China’s 50 stock index (CHI 50) has rebounded somewhat after falling to the eight-month low of 12,520 on February. Currently, the price struggles beneath the 200-day simple moving average (SMA), which overlaps with the area of the 23.6% Fibonacci retracement level of the up leg from 10,197-14,678 of 13,621 and the 13,570 barrier.
The momentum indicators now suggest that the market sentiment might get better as the RSI is approaching the positive territory as it flirts with the 50 level. The stochastic also looks to be changing direction moving up towards 80 level again.

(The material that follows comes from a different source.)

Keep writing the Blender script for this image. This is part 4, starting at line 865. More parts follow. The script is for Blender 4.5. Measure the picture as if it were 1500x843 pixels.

Should bullish dynamics dominate in the near term, the market might revisit the 40-day SMA at 13,946 before meeting the lower surface of the Ichimoku cloud of 14,056. Above that, the area around the two-year high of 14,678 and the 14,914 resistance from 2018 could turn into possible barriers in focus.
Alternatively, a failing attempt to jump above the crucial 13,570 region, the index could meet support at the red Tenkan-sen line near 13,091 and the 38.2% Fibo of 12,969. Further down, the 12,670 barrier and the eight-month trough of 12,520 could be strong levels to watch.
In the short-term picture, the downfall from 7,902 is still active and hence the outlook remains negative as the index is still trading below the SMAs and the 23.6% Fibo.